E se nella gestione dei corpi e delle vite umane lungo le filiere del guadagno, paura, precarietà, violenza, tortura e angoscia sono parti fondanti dei meccanismo di dominio, che garantiscono il perpetuarsi delle oppressioni, non possiamo tralasciare il ruolo fondante della morte per mano dello Stato e in mano allo Stato. A chi ha ritenuto accidentali le morti nelle carceri o un’inevitabile conseguenza della storia il cimitero sui fondali del Mediterraneo e i cadaveri su in montagna, è forse il caso di ribadire che in un mondo governato dalla necropolitica la morte ha un valore e un ruolo fondamentali nel garantire il dominio sulle classi oppresse. Il punto qui non è solo ribadire l’ovvio, che ogni morto in galera è un assassinio di Stato, che ogni morto nel tentativo di attraversare una frontiera è ucciso dallo Stato. Ma piuttosto sottolineare come queste morti siano funzionali al perpetuarsi dell’oppressione, manifestazione materiale del potere governativo e strumento per tentare di sottomettere attraverso ricatto paura e terrore. Non è un caso che il decreto che porta il nome di una strage in mare non fa altro che rinforzare ulteriormente i meccanismi di oppressione, cladestinizzazione e criminalizzazione delle persone in viaggio. Non è un caso che all’indomani della morte di due detenute nel carcere delle Vallette a Torino le fanfare governative siano andate lì a proclamare, per voce del ministro della giustizia, l’apertura di nuovi luoghi idonei alla detenzione. A garanzia dunque che la disperazione della prigionia scandirà ancora e ancora i giorni e le notti. Aprire i portoni delle caserme dismesse per stiparci detenuti, garantire che lo Stato continuerà ad esercitare il suo potere di vita e di morte, che continuerà a imprigionare, torturare e condurre alla morte. Se il tentativo è quello di aggiungere terrore al dolore, l’obbiettivo è chiaramente quello di mantenere le classi di oppressione e scoraggiare ogni istanza di ribellione.

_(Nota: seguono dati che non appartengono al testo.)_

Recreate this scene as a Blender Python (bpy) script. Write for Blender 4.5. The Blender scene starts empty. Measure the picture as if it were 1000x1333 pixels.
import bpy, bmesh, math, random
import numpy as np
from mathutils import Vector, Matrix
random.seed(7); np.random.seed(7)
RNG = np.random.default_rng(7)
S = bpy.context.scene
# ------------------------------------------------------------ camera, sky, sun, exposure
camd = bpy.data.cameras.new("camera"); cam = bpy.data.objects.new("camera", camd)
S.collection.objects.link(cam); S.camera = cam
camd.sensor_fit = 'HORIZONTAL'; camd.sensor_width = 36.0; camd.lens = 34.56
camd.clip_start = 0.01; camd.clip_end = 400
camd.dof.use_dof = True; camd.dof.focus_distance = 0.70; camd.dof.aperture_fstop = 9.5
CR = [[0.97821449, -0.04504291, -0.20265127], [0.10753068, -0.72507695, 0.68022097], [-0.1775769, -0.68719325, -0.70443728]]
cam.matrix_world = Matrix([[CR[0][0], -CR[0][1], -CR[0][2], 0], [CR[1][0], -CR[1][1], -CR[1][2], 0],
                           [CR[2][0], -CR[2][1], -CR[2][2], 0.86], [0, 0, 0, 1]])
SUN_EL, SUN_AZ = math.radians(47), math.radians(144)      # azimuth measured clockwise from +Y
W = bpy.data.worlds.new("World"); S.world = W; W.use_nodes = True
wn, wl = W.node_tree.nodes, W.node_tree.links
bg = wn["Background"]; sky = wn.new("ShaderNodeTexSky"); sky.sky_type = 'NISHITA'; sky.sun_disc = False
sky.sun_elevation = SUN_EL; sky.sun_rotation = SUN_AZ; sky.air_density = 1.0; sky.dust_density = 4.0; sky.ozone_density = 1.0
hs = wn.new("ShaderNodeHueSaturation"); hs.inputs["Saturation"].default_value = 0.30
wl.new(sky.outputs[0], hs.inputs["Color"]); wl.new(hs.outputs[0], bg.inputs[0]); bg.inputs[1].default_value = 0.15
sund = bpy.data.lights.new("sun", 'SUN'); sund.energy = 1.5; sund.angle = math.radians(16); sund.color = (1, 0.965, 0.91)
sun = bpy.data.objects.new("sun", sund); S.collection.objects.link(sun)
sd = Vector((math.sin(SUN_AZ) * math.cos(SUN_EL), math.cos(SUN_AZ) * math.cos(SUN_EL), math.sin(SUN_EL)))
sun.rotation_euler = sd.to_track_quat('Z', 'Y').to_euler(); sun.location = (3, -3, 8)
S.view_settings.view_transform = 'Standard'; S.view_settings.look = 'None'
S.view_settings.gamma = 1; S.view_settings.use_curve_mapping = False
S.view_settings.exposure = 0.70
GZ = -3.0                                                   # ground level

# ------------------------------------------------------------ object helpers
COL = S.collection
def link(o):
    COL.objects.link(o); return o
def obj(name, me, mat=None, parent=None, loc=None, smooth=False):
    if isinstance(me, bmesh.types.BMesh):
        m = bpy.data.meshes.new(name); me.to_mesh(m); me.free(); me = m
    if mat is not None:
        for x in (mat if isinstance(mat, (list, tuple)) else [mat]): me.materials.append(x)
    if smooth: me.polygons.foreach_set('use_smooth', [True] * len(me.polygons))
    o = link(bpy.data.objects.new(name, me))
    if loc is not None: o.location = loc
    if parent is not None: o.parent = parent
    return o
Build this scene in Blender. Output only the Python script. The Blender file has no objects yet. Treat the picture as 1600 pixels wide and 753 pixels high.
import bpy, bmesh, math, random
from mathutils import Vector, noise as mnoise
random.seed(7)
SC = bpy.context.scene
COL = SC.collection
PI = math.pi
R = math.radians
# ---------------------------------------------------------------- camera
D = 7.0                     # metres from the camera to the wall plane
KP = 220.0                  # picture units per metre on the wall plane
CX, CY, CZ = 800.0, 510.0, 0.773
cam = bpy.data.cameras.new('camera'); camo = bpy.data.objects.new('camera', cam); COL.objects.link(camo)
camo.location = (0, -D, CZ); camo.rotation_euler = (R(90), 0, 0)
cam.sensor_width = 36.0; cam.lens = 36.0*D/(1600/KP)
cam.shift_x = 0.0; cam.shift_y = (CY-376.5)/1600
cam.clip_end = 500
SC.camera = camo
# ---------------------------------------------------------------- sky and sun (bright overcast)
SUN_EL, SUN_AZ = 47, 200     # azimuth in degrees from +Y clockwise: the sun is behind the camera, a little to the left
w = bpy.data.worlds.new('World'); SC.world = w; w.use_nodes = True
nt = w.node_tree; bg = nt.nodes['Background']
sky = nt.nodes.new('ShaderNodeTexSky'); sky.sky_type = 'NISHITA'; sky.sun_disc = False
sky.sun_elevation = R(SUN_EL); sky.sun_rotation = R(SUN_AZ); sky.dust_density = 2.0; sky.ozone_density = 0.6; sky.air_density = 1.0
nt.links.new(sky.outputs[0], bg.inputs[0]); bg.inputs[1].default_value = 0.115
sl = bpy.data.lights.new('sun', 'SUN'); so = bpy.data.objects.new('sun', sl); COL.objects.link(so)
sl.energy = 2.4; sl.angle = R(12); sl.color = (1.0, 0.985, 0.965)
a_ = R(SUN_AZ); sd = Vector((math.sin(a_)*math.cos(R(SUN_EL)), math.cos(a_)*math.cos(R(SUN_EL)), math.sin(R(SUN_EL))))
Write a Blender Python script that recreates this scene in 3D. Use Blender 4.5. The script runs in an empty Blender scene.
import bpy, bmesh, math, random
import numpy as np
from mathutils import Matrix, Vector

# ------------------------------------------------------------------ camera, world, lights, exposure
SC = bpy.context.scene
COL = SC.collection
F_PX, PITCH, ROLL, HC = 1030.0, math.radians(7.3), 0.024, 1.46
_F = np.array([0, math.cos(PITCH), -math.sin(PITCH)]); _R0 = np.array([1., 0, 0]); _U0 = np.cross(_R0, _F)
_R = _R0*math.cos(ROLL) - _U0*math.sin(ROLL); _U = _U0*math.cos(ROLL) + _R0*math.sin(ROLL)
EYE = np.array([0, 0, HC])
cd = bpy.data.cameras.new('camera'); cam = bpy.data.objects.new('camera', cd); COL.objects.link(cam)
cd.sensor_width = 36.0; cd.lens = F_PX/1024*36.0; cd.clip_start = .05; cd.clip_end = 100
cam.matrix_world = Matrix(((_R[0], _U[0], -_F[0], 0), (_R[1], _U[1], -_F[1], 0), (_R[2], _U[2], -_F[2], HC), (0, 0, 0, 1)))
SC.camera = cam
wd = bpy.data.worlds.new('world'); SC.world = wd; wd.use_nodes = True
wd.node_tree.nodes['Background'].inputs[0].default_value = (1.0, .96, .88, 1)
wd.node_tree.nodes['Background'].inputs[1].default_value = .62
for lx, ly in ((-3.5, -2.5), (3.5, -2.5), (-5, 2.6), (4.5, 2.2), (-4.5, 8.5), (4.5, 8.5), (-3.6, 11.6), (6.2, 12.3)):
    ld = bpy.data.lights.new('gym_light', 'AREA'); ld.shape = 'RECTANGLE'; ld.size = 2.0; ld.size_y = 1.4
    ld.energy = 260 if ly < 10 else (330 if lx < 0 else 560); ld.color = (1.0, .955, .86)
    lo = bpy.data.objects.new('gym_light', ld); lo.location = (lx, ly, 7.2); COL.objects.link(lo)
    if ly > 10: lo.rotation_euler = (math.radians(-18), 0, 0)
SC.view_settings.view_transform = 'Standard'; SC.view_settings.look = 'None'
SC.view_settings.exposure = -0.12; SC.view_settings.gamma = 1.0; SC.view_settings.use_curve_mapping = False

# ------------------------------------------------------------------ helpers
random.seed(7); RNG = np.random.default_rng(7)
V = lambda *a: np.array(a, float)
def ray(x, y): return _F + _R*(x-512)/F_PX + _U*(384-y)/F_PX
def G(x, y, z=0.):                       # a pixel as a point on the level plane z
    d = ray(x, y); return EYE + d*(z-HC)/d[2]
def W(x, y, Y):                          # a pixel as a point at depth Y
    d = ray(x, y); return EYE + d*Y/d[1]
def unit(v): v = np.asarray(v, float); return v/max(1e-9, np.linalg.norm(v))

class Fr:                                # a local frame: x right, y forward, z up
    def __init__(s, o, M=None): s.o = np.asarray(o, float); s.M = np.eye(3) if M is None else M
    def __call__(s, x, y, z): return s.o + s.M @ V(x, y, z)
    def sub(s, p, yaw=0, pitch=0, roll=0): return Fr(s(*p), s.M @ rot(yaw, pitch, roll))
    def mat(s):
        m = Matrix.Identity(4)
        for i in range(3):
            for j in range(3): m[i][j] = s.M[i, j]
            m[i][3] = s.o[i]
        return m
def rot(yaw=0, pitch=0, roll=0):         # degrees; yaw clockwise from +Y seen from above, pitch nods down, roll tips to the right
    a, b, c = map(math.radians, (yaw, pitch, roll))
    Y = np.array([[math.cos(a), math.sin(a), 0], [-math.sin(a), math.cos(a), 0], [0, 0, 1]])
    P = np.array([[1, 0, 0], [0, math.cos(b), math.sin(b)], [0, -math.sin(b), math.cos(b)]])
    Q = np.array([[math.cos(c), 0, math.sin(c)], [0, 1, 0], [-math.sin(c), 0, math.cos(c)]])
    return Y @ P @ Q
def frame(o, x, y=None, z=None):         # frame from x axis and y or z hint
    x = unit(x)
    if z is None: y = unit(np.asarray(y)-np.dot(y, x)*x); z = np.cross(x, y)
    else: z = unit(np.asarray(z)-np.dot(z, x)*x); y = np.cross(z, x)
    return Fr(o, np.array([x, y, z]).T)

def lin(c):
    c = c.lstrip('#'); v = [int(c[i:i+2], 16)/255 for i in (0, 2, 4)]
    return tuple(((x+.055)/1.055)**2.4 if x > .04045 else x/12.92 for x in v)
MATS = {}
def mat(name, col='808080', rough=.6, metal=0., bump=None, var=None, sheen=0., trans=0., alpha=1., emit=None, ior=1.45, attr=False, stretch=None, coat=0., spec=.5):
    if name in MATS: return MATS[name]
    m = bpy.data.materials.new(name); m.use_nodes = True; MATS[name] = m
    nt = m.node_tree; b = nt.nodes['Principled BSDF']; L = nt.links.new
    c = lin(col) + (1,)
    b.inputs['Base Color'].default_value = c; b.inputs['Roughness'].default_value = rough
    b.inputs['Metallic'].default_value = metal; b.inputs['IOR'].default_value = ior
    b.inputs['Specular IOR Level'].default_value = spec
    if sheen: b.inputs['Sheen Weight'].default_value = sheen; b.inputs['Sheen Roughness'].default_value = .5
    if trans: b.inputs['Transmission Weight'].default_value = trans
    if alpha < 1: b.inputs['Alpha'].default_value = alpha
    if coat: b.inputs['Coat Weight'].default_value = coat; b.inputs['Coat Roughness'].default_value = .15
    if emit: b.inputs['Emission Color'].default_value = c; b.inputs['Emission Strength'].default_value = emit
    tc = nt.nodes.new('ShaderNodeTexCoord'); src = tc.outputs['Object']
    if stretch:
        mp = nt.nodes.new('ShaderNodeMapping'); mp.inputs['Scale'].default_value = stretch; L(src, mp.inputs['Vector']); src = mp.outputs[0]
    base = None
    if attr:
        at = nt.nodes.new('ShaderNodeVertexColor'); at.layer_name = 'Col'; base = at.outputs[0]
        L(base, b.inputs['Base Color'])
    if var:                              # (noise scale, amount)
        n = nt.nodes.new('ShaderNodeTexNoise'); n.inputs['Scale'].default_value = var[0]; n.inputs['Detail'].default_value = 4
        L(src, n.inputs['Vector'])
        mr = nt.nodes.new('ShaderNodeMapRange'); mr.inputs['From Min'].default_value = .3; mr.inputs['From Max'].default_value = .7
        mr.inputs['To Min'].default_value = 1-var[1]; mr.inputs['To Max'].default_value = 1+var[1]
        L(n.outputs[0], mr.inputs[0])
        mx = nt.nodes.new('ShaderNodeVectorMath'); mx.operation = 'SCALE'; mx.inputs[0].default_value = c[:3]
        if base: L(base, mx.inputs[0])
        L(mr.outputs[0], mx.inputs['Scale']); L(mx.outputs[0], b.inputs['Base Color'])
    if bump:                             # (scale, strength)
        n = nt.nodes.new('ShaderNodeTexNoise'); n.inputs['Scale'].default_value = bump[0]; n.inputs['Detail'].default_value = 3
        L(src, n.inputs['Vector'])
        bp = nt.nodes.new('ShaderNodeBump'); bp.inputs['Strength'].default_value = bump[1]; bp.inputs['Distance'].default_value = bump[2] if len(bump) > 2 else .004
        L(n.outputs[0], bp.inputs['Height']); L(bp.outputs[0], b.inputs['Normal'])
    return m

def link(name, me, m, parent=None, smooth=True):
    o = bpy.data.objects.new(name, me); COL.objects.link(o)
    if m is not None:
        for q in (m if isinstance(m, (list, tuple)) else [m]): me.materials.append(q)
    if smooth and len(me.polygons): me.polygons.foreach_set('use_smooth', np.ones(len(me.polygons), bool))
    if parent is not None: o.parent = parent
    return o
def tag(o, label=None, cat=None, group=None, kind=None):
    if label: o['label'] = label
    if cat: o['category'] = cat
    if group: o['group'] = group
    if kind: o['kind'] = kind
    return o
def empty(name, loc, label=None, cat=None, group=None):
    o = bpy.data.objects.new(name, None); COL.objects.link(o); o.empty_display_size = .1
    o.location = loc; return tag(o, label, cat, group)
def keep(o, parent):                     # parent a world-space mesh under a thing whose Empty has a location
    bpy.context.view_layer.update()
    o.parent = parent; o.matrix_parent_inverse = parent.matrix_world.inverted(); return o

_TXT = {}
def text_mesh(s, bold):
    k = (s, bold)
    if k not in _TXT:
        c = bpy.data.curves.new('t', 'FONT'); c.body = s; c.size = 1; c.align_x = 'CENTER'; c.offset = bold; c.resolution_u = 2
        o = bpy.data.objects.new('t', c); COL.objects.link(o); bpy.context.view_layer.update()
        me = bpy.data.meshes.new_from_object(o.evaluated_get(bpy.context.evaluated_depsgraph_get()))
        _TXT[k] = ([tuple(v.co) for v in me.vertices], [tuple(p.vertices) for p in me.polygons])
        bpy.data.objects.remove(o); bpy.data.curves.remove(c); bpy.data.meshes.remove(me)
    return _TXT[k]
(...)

E se la mano pesante dello Stato cerca di sopire la rabbia degli oppressi, nel mondo dei liberi e dei privilegi di classe, ciò che rende possibile l’anestitizzazione dinanzi alla violenza dello Stato è forse il processo, che ogni giorno viene compiuto e reificato, di deumanizzazione e criminalizzazione delle classi sfruttabili e sfruttate, di depoliticizzazione delle lotte portate avanti. Nonché l’agghiacciante evidente desiderio di aggrapparsi con le unghie e con i denti a quel falso benessere occidentale in un modo in cui guerra, crollo del capitalismo e apocalisse ecologica non appartengono più ai romanzi distopici ma, in modo sempre più impellente, bussano alle porte del nostro futuro imminente.
Per questi motivi è quanto mai urgente opporci alla ricostruzione del CPR di corso Brunelleschi, perché non passino nel silenzio i piani mortiferi che abbiamo davanti, perché nessuno e nessuna venga imprigionato/a, sfruttato/a e ricattato/a. Perché è fondamentale immaginare e fare tutto il possibile per uscire dalle maglie del sistema al quale ci vogliono costringere. Perché le lotte non vengano silenziate e continuino ad esistere.
DAL 15 AL 21 SETTEMBRE:
MOBILITAZIONE IN SOLIDARIETÀ’ A CHI E’ RECLUSO, CONTRO LA RIAPERTURA DEL CPR DI CORSO BRUNELLESCHI E DI OGNI GALERA, CONTRO LE POLITICHE STATALI.